Gouvernements et opérateurs, une responsabilité partagée ?
Jusqu’ici, les gouvernements en place et les FAI ont été considérés comme responsables, les uns moralement, les autres techniquement, de ces restrictions. La réalité, bien sûr, est plus complexe : les FAI africains sont généralement contraints d’obéir aux régimes en place, qui ont de plus en plus tendance à vouloir asseoir leur contrôle sur l’internet. D’après le think tank Freedom House, au moins huit pays africains (Angola, Egypte, Ethiopie, Rwanda, Afrique du Sud, Soudan, Zambie et Zimbabwe) ont voté une ou plusieurs lois de censure numérique.

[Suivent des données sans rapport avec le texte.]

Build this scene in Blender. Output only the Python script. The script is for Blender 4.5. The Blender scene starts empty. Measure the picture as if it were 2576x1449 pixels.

« Pourtant, de nombreuses déclarations et résolutions des instances internationales dont ces pays font partie ont réaffirmé à plusieurs reprises leur condamnation des coupures internet », assure Tomiwa Ilori, chercheur au Centre for Human Rights de la faculté de droit à l’université de Pretoria, en Afrique du Sud. C’est le cas de plusieurs résolutions de l’ONU, mais aussi du principe 38 de la Déclaration de principes sur la liberté d’expression et l’accès à l’information en Afrique, ratifiée par les 54 membres de l’Union africaine. Pour autant, rien n’y fait, ces pratiques se perpétuent…
Certains organismes, tel que le Business & Human Rights Resource Center, s’enthousiasment du fait que de plus en plus de grands FAI s’engagent à ne pas s’adonner à de telles pratiques, soit dans leur propre code de conduite, soit en rejoignant des organisations inter-sectorielles, comme la Global Network Initiative, qui défend une série de principes, dont la liberté d’expression et dont Orange et Vodafone sont membres.
« Le problème, c’est que ces derniers subissent de nombreuses pressions autour du potentiel retrait de leur licence, voire des menaces physiques s’ils ne s’exécutent pas, témoigne Mathieu Pourchier, responsable des programmes de Tournons la page. J’ai discuté avec un FAI dans un pays d’Afrique francophone qui avait refusé de couper l’internet, malgré les injonctions du gouvernement. Il m’a révélé qu’il subissait un harcèlement fiscal depuis lors. »
Le vrai recours, conclut le défenseur des droits humains, est probablement davantage à aller chercher dans les cours inter-étatiques, comme la Cour de justice de la Cédéao, qui, en 2020, a jugé illégale une coupure internet au Togo en 2017. Un acte primé en 2022 par Global Freedom of Expression, un think tank de l’université de Columbia, à New York.